The thermal transport efficiency of microchannel heat sinks is critically influenced by the solid-liquid interface thermal resistance, an aspect that has historically been underappreciated in the design of these systems. We introduce a hybrid model that combines molecular dynamics simulations with computational fluid dynamics to rigorously investigate the interfacial heat transfer characteristics of microchannels. Our methodology involves constructing a nanochannel composed of silicon atoms and water molecules to accurately measure the thermal resistance at the Si–H2O interface. We then extend our analysis by developing two-dimensional rectangular microchannel models.
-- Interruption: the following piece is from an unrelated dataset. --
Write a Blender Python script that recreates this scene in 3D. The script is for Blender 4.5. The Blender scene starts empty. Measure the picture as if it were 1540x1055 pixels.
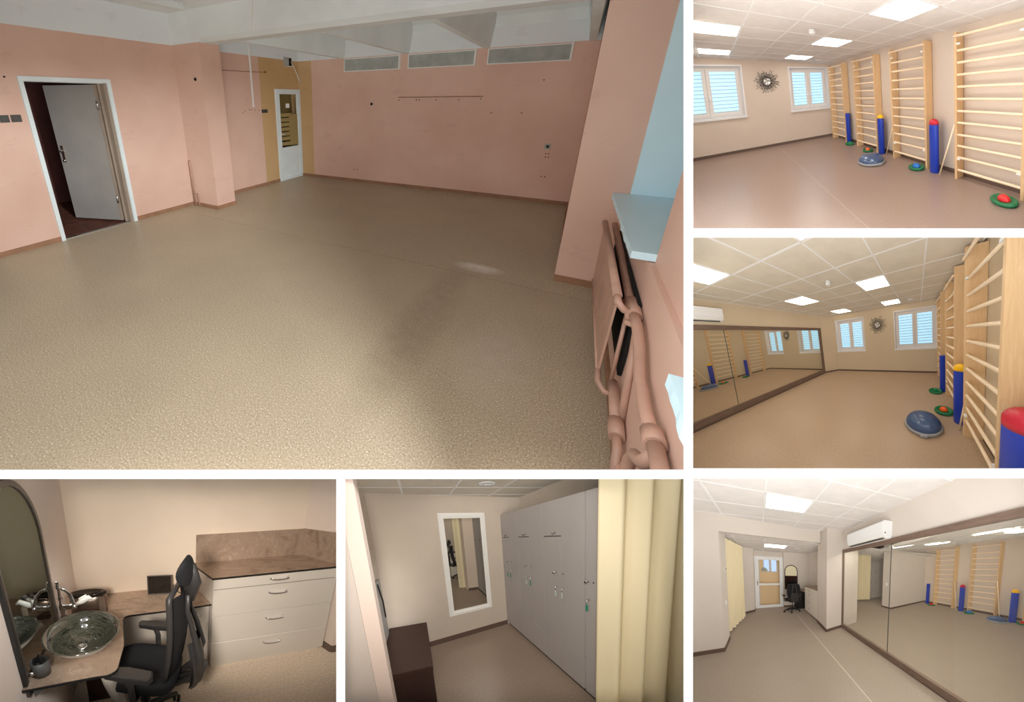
import bpy, bmesh, math, random
from mathutils import Vector, Matrix
from mathutils.geometry import tessellate_polygon
sc = bpy.context.scene
col = sc.collection
PI = math.pi

# ------------------------------------------------------------------ camera, world, exposure
cam = bpy.data.cameras.new('camera')
cam.sensor_width = 36.0
cam.lens = 36.0 * 1100 / 1540
cam.clip_end = 100
cam_ob = bpy.data.objects.new('camera', cam)
cam_ob.location = (0, 0, 0)
cam_ob.rotation_euler = (PI / 2, 0, 0)
col.objects.link(cam_ob)
sc.camera = cam_ob

world = bpy.data.worlds.new('world')
sc.world = world
world.use_nodes = True
bg = world.node_tree.nodes['Background']
bg.inputs[0].default_value = (1.0, 0.985, 0.965, 1)
bg.inputs[1].default_value = 2.7
def hall_spot(p, q, power, colr, cone, r=.35):
    l = bpy.data.lights.new('hall_spotlight', 'SPOT'); l.energy = power; l.color = colr; l.spot_size = math.radians(cone); l.spot_blend = .5; l.shadow_soft_size = r
    o = bpy.data.objects.new('hall_spotlight', l); o.location = p; o.rotation_euler = (Vector(q) - Vector(p)).to_track_quat('-Z', 'Y').to_euler(); col.objects.link(o)
# added fill spots outside the view, aimed into the darker openings to brighten them
hall_spot((3.3, .5, 1.3), (-3.0, 8, .5), 2900, (.93, .98, 1.0), 56, .45)  # stands in for the side-window daylight of the pink room
hall_spot((-.5, -1.0, .1), (-2.36, 4, -1.50), 2500, (1.0, .92, .82), 17, .5)
hall_spot((-.3, -1.0, .1), (-1.52, 4, -1.50), 2300, (1.0, .92, .82), 17, .5)
hall_spot((.1, -.9, .35), (0.05, 4, -1.42), 1150, (1.0, .95, .89), 22, .25)
sc.view_settings.view_transform = 'Standard'
sc.view_settings.look = 'None'
sc.view_settings.exposure = 0.0
sc.view_settings.gamma = 1.0
sc.view_settings.use_curve_mapping = False
sc.cycles.max_bounces = 8
sc.cycles.diffuse_bounces = 5
sc.cycles.transparent_max_bounces = 8
sc.cycles.use_denoising = True
sc.cycles.sample_clamp_indirect = 6

# ------------------------------------------------------------------ materials
def lin(c):
    return tuple((x / 255 / 12.92) if x / 255 <= .04045 else ((x / 255 + .055) / 1.055) ** 2.4 for x in c)

class NT:
    def __init__(s, m):
        s.t = m.node_tree; s.n = s.t.nodes; s.l = s.t.links
        s.b = s.n.get('Principled BSDF')
        a = s.n.new('ShaderNodeAttribute'); a.attribute_name = 'rc'; s.rc = a.outputs['Vector']
    def noise(s, scale, detail=3, rough=.55, dist=0, vec=None, stretch=None):
        v = vec or s.rc
        if stretch:
            mp = s.n.new('ShaderNodeMapping'); mp.inputs['Scale'].default_value = stretch
            s.l.new(v, mp.inputs['Vector']); v = mp.outputs[0]
        n = s.n.new('ShaderNodeTexNoise'); n.inputs['Scale'].default_value = scale
        n.inputs['Detail'].default_value = detail; n.inputs['Roughness'].default_value = rough
        n.inputs['Distortion'].default_value = dist
        s.l.new(v, n.inputs['Vector']); return n.outputs['Fac']
    def ramp(s, f, stops):
        r = s.n.new('ShaderNodeValToRGB'); e = r.color_ramp.elements
        while len(e) < len(stops): e.new(.5)
        for i, (p, c) in enumerate(stops):
            e[i].position = p; e[i].color = (*(lin(c) if len(c) == 3 else c[:3]), 1)
        s.l.new(f, r.inputs[0]); return r.outputs[0]
    def mix(s, f, a, b, mode='MIX'):
        m = s.n.new('ShaderNodeMix'); m.data_type = 'RGBA'; m.blend_type = mode
        for v, i in ((f, 0), (a, 6), (b, 7)):
            if hasattr(v, 'links'): s.l.new(v, m.inputs[i])
            else: m.inputs[i].default_value = v if i == 0 else (*lin(v), 1)
        return m.outputs[2]
    def math(s, op, a, b=0.0):
        m = s.n.new('ShaderNodeMath'); m.operation = op
        for v, i in ((a, 0), (b, 1)):
            if hasattr(v, 'links'): s.l.new(v, m.inputs[i])
            else: m.inputs[i].default_value = v
        return m.outputs[0]
    def sep(s):
        x = s.n.new('ShaderNodeSeparateXYZ'); s.l.new(s.rc, x.inputs[0]); return x.outputs
    def bump(s, f, strength=.2, dist=.01):
        b = s.n.new('ShaderNodeBump'); b.inputs['Strength'].default_value = strength
        b.inputs['Distance'].default_value = dist
        s.l.new(f, b.inputs['Height']); s.l.new(b.outputs[0], s.b.inputs['Normal'])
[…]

These models are utilized to examine the effects of thermal resistance, channel dimensions, and inlet velocity on the overall interfacial heat transfer rate. Our findings indicate a pronounced size dependency in the variation of the total heat transfer rate, highlighting the critical role of scale in these systems. Significantly, enhancements in heat transfer efficiency are observed with an increase in inlet velocity and a reduction in thermal resistance. These results underscore the importance of optimizing both physical and operational parameters to enhance the efficiency of microchannel heat sinks. The findings are expected to inform future designs and promote more efficient thermal management solutions in various applications.